* [Given data]:
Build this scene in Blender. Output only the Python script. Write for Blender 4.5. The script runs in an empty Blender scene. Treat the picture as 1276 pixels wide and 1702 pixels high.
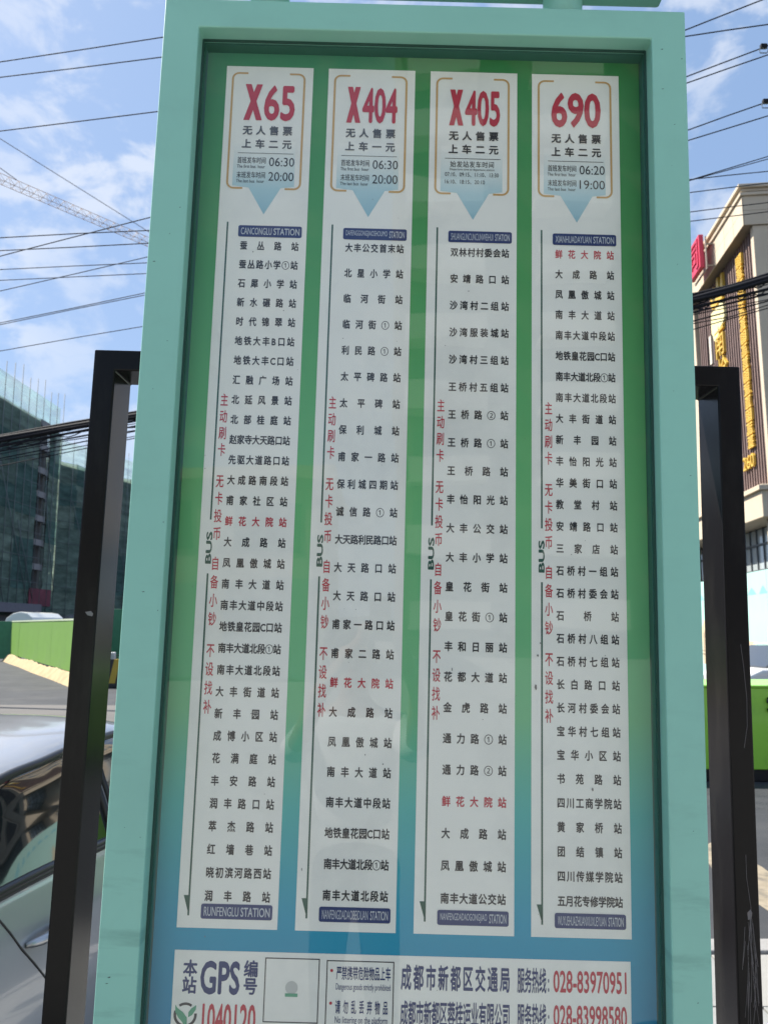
import bpy, bmesh, math, random
from mathutils import Vector, Matrix, Euler
R = math.radians
random.seed(7)
S = bpy.context.scene
COL = S.collection

# ---------------------------------------------------------------- camera
EYE = 1.8
cam_d = bpy.data.cameras.new("camera"); cam = bpy.data.objects.new("camera", cam_d); COL.objects.link(cam)
cam.location = (0, 0, EYE); cam.rotation_euler = (R(90 + 8.2), 0, 0)
cam_d.sensor_fit = 'VERTICAL'; cam_d.sensor_height = 24; cam_d.lens = 24 * 1300 / 1702
cam_d.clip_start = 0.02; cam_d.clip_end = 3000
cam_d.dof.use_dof = True; cam_d.dof.focus_distance = 1.38; cam_d.dof.aperture_fstop = cam_d.lens / 2.6
S.camera = cam

# ---------------------------------------------------------------- sky, sun, exposure
SUN_EL, SUN_AZ = 50, -66            # azimuth from +Y towards +X
W = bpy.data.worlds.new("World"); S.world = W; W.use_nodes = True
nt = W.node_tree; nt.nodes.clear()
def N(t, **k):
    n = nt.nodes.new(t)
    for a, b in k.items(): setattr(n, a, b)
    return n
sky = N('ShaderNodeTexSky', sky_type='NISHITA', sun_disc=False)
sky.sun_elevation = R(SUN_EL); sky.sun_rotation = R(SUN_AZ); sky.air_density = 1.0; sky.dust_density = 1.6; sky.ozone_density = 1.5
tc = N('ShaderNodeTexCoord')
mp = N('ShaderNodeMapping'); mp.inputs['Scale'].default_value = (1.0, 1.0, 1.5); mp.inputs['Location'].default_value = (3.1, 0.7, 0.35)
n1 = N('ShaderNodeTexNoise'); n1.inputs['Scale'].default_value = 11.0; n1.inputs['Detail'].default_value = 9; n1.inputs['Roughness'].default_value = 0.56; n1.inputs['Distortion'].default_value = 0.25
n2 = N('ShaderNodeTexNoise'); n2.inputs['Scale'].default_value = 3.2; n2.inputs['Detail'].default_value = 4
r1 = N('ShaderNodeMapRange'); r1.inputs[1].default_value = 0.47; r1.inputs[2].default_value = 0.62; r1.interpolation_type = 'SMOOTHSTEP'
r2 = N('ShaderNodeMapRange'); r2.inputs[1].default_value = 0.30; r2.inputs[2].default_value = 0.60; r2.inputs[3].default_value = 0.3
mul = N('ShaderNodeMath', operation='MULTIPLY'); sc = N('ShaderNodeMath', operation='MULTIPLY'); sc.inputs[1].default_value = 0.62
mx = N('ShaderNodeMix', data_type='RGBA'); mx.inputs['B'].default_value = (6.3, 6.6, 7.2, 1)
haze = N('ShaderNodeMix', data_type='RGBA'); haze.inputs['Factor'].default_value = 0.6; haze.inputs['B'].default_value = (2.75, 4.15, 6.7, 1)
bg = N('ShaderNodeBackground'); bg.inputs['Strength'].default_value = 0.064
wo = N('ShaderNodeOutputWorld')
lk = nt.links.new
lk(tc.outputs['Generated'], mp.inputs['Vector']); lk(mp.outputs[0], n1.inputs['Vector']); lk(mp.outputs[0], n2.inputs['Vector'])
lk(n1.outputs['Fac'], r1.inputs[0]); lk(n2.outputs['Fac'], r2.inputs[0]); lk(r1.outputs[0], mul.inputs[0]); lk(r2.outputs[0], mul.inputs[1])
lk(mul.outputs[0], sc.inputs[0]); lk(sc.outputs[0], mx.inputs['Factor'])
lk(sky.outputs[0], haze.inputs['A']); lk(haze.outputs['Result'], mx.inputs['A']); lk(mx.outputs['Result'], bg.inputs['Color']); lk(bg.outputs[0], wo.inputs['Surface'])
sd = bpy.data.lights.new("sun", 'SUN'); sd.energy = 4.5; sd.angle = R(0.55); sd.color = (1.0, 0.94, 0.84)
so = bpy.data.objects.new("sun", sd); COL.objects.link(so)
sv = Vector((math.sin(R(SUN_AZ)) * math.cos(R(SUN_EL)), math.cos(R(SUN_AZ)) * math.cos(R(SUN_EL)), math.sin(R(SUN_EL))))
so.rotation_euler = sv.to_track_quat('Z', 'Y').to_euler(); so.location = sv * 50
S.view_settings.view_transform = 'Standard'; S.view_settings.look = 'None'; S.view_settings.gamma = 1
S.view_settings.use_curve_mapping = False; S.view_settings.exposure = 1.2
S.render.engine = 'CYCLES'; S.cycles.max_bounces = 8; S.cycles.transparent_max_bounces = 24
S.cycles.caustics_reflective = False; S.cycles.caustics_refractive = False

# ---------------------------------------------------------------- materials
MAT = {}
def mat(name, col, rough=0.6, spec=0.5, metal=0.0, coat=0.0, var=0.0, vscale=4.0, bump=0.0, bscale=60.0, dirt=None, dirt_amt=0.3, dscale=2.0, stretch=(1, 1, 1), emit=None):
    if name in MAT: return MAT[name]
    m = bpy.data.materials.new(name); m.use_nodes = True; t = m.node_tree; b = t.nodes['Principled BSDF']
    b.inputs['Roughness'].default_value = rough; b.inputs['Metallic'].default_value = metal
    b.inputs['Coat Weight'].default_value = coat; b.inputs['Coat Roughness'].default_value = 0.06; b.inputs['Specular IOR Level'].default_value = spec
    c = (*col, 1); b.inputs['Base Color'].default_value = c
    g = t.nodes.new('ShaderNodeTexCoord'); q = t.nodes.new('ShaderNodeMapping'); q.inputs['Scale'].default_value = stretch
    t.links.new(g.outputs['Object'], q.inputs['Vector'])
    src = None
    if var:
        n = t.nodes.new('ShaderNodeTexNoise'); n.inputs['Scale'].default_value = vscale; n.inputs['Detail'].default_value = 6; t.links.new(q.outputs[0], n.inputs['Vector'])
        r = t.nodes.new('ShaderNodeMapRange'); r.inputs[1].default_value = .3; r.inputs[2].default_value = .7; r.inputs[3].default_value = 1 - var; r.inputs[4].default_value = 1 + var
        t.links.new(n.outputs['Fac'], r.inputs[0])
        v = t.nodes.new('ShaderNodeVectorMath'); v.operation = 'SCALE'; v.inputs[0].default_value = col; t.links.new(r.outputs[0], v.inputs['Scale'])
        src = v.outputs[0]
    if dirt:
        n = t.nodes.new('ShaderNodeTexNoise'); n.inputs['Scale'].default_value = dscale; n.inputs['Detail'].default_value = 8; n.inputs['Roughness'].default_value = .65; t.links.new(q.outputs[0], n.inputs['Vector'])
        r = t.nodes.new('ShaderNodeMapRange'); r.inputs[1].default_value = .5; r.inputs[2].default_value = .72; r.inputs[4].default_value = dirt_amt
        t.links.new(n.outputs['Fac'], r.inputs[0])
        x = t.nodes.new('ShaderNodeMix'); x.data_type = 'RGBA'; x.inputs['A'].default_value = c; x.inputs['B'].default_value = (*dirt, 1)
        if src: t.links.new(src, x.inputs['A'])
        t.links.new(r.outputs[0], x.inputs['Factor']); src = x.outputs['Result']
    if src: t.links.new(src, b.inputs['Base Color'])
    if bump:
        n = t.nodes.new('ShaderNodeTexNoise'); n.inputs['Scale'].default_value = bscale; n.inputs['Detail'].default_value = 5; t.links.new(q.outputs[0], n.inputs['Vector'])
        u = t.nodes.new('ShaderNodeBump'); u.inputs['Strength'].default_value = bump; u.inputs['Distance'].default_value = .01
        t.links.new(n.outputs['Fac'], u.inputs['Height']); t.links.new(u.outputs[0], b.inputs['Normal'])
    MAT[name] = m; return m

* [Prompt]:
Exclude the pictures, and transcribe all of the material exactly.

* [Solved exercise]:
Build this scene in Blender. Output only the Python script. Write for Blender 4.5. The script runs in an empty Blender scene. Treat the picture as 1276 pixels wide and 1702 pixels high.
import bpy, bmesh, math, random
from mathutils import Vector, Matrix, Euler
R = math.radians
random.seed(7)
S = bpy.context.scene
COL = S.collection

# ---------------------------------------------------------------- camera
EYE = 1.8
cam_d = bpy.data.cameras.new("camera"); cam = bpy.data.objects.new("camera", cam_d); COL.objects.link(cam)
cam.location = (0, 0, EYE); cam.rotation_euler = (R(90 + 8.2), 0, 0)
cam_d.sensor_fit = 'VERTICAL'; cam_d.sensor_height = 24; cam_d.lens = 24 * 1300 / 1702
cam_d.clip_start = 0.02; cam_d.clip_end = 3000
cam_d.dof.use_dof = True; cam_d.dof.focus_distance = 1.38; cam_d.dof.aperture_fstop = cam_d.lens / 2.6
S.camera = cam

# ---------------------------------------------------------------- sky, sun, exposure
SUN_EL, SUN_AZ = 50, -66            # azimuth from +Y towards +X
W = bpy.data.worlds.new("World"); S.world = W; W.use_nodes = True
nt = W.node_tree; nt.nodes.clear()
def N(t, **k):
    n = nt.nodes.new(t)
    for a, b in k.items(): setattr(n, a, b)
    return n
sky = N('ShaderNodeTexSky', sky_type='NISHITA', sun_disc=False)
sky.sun_elevation = R(SUN_EL); sky.sun_rotation = R(SUN_AZ); sky.air_density = 1.0; sky.dust_density = 1.6; sky.ozone_density = 1.5
tc = N('ShaderNodeTexCoord')
mp = N('ShaderNodeMapping'); mp.inputs['Scale'].default_value = (1.0, 1.0, 1.5); mp.inputs['Location'].default_value = (3.1, 0.7, 0.35)
n1 = N('ShaderNodeTexNoise'); n1.inputs['Scale'].default_value = 11.0; n1.inputs['Detail'].default_value = 9; n1.inputs['Roughness'].default_value = 0.56; n1.inputs['Distortion'].default_value = 0.25
n2 = N('ShaderNodeTexNoise'); n2.inputs['Scale'].default_value = 3.2; n2.inputs['Detail'].default_value = 4
r1 = N('ShaderNodeMapRange'); r1.inputs[1].default_value = 0.47; r1.inputs[2].default_value = 0.62; r1.interpolation_type = 'SMOOTHSTEP'
r2 = N('ShaderNodeMapRange'); r2.inputs[1].default_value = 0.30; r2.inputs[2].default_value = 0.60; r2.inputs[3].default_value = 0.3
mul = N('ShaderNodeMath', operation='MULTIPLY'); sc = N('ShaderNodeMath', operation='MULTIPLY'); sc.inputs[1].default_value = 0.62
mx = N('ShaderNodeMix', data_type='RGBA'); mx.inputs['B'].default_value = (6.3, 6.6, 7.2, 1)
haze = N('ShaderNodeMix', data_type='RGBA'); haze.inputs['Factor'].default_value = 0.6; haze.inputs['B'].default_value = (2.75, 4.15, 6.7, 1)
bg = N('ShaderNodeBackground'); bg.inputs['Strength'].default_value = 0.064
wo = N('ShaderNodeOutputWorld')
lk = nt.links.new
lk(tc.outputs['Generated'], mp.inputs['Vector']); lk(mp.outputs[0], n1.inputs['Vector']); lk(mp.outputs[0], n2.inputs['Vector'])
lk(n1.outputs['Fac'], r1.inputs[0]); lk(n2.outputs['Fac'], r2.inputs[0]); lk(r1.outputs[0], mul.inputs[0]); lk(r2.outputs[0], mul.inputs[1])
lk(mul.outputs[0], sc.inputs[0]); lk(sc.outputs[0], mx.inputs['Factor'])
lk(sky.outputs[0], haze.inputs['A']); lk(haze.outputs['Result'], mx.inputs['A']); lk(mx.outputs['Result'], bg.inputs['Color']); lk(bg.outputs[0], wo.inputs['Surface'])
sd = bpy.data.lights.new("sun", 'SUN'); sd.energy = 4.5; sd.angle = R(0.55); sd.color = (1.0, 0.94, 0.84)
so = bpy.data.objects.new("sun", sd); COL.objects.link(so)
sv = Vector((math.sin(R(SUN_AZ)) * math.cos(R(SUN_EL)), math.cos(R(SUN_AZ)) * math.cos(R(SUN_EL)), math.sin(R(SUN_EL))))
so.rotation_euler = sv.to_track_quat('Z', 'Y').to_euler(); so.location = sv * 50
S.view_settings.view_transform = 'Standard'; S.view_settings.look = 'None'; S.view_settings.gamma = 1
S.view_settings.use_curve_mapping = False; S.view_settings.exposure = 1.2
S.render.engine = 'CYCLES'; S.cycles.max_bounces = 8; S.cycles.transparent_max_bounces = 24
S.cycles.caustics_reflective = False; S.cycles.caustics_refractive = False

# ---------------------------------------------------------------- materials
MAT = {}
def mat(name, col, rough=0.6, spec=0.5, metal=0.0, coat=0.0, var=0.0, vscale=4.0, bump=0.0, bscale=60.0, dirt=None, dirt_amt=0.3, dscale=2.0, stretch=(1, 1, 1), emit=None):
    if name in MAT: return MAT[name]
    m = bpy.data.materials.new(name); m.use_nodes = True; t = m.node_tree; b = t.nodes['Principled BSDF']
    b.inputs['Roughness'].default_value = rough; b.inputs['Metallic'].default_value = metal
    b.inputs['Coat Weight'].default_value = coat; b.inputs['Coat Roughness'].default_value = 0.06; b.inputs['Specular IOR Level'].default_value = spec
    c = (*col, 1); b.inputs['Base Color'].default_value = c
    g = t.nodes.new('ShaderNodeTexCoord'); q = t.nodes.new('ShaderNodeMapping'); q.inputs['Scale'].default_value = stretch
    t.links.new(g.outputs['Object'], q.inputs['Vector'])
    src = None
    if var:
        n = t.nodes.new('ShaderNodeTexNoise'); n.inputs['Scale'].default_value = vscale; n.inputs['Detail'].default_value = 6; t.links.new(q.outputs[0], n.inputs['Vector'])
        r = t.nodes.new('ShaderNodeMapRange'); r.inputs[1].default_value = .3; r.inputs[2].default_value = .7; r.inputs[3].default_value = 1 - var; r.inputs[4].default_value = 1 + var
        t.links.new(n.outputs['Fac'], r.inputs[0])
        v = t.nodes.new('ShaderNodeVectorMath'); v.operation = 'SCALE'; v.inputs[0].default_value = col; t.links.new(r.outputs[0], v.inputs['Scale'])
        src = v.outputs[0]
    if dirt:
        n = t.nodes.new('ShaderNodeTexNoise'); n.inputs['Scale'].default_value = dscale; n.inputs['Detail'].default_value = 8; n.inputs['Roughness'].default_value = .65; t.links.new(q.outputs[0], n.inputs['Vector'])
        r = t.nodes.new('ShaderNodeMapRange'); r.inputs[1].default_value = .5; r.inputs[2].default_value = .72; r.inputs[4].default_value = dirt_amt
        t.links.new(n.outputs['Fac'], r.inputs[0])
        x = t.nodes.new('ShaderNodeMix'); x.data_type = 'RGBA'; x.inputs['A'].default_value = c; x.inputs['B'].default_value = (*dirt, 1)
        if src: t.links.new(src, x.inputs['A'])
        t.links.new(r.outputs[0], x.inputs['Factor']); src = x.outputs['Result']
    if src: t.links.new(src, b.inputs['Base Color'])
    if bump:
        n = t.nodes.new('ShaderNodeTexNoise'); n.inputs['Scale'].default_value = bscale; n.inputs['Detail'].default_value = 5; t.links.new(q.outputs[0], n.inputs['Vector'])
        u = t.nodes.new('ShaderNodeBump'); u.inputs['Strength'].default_value = bump; u.inputs['Distance'].default_value = .01
        t.links.new(n.outputs['Fac'], u.inputs['Height']); t.links.new(u.outputs[0], b.inputs['Normal'])
    MAT[name] = m; return m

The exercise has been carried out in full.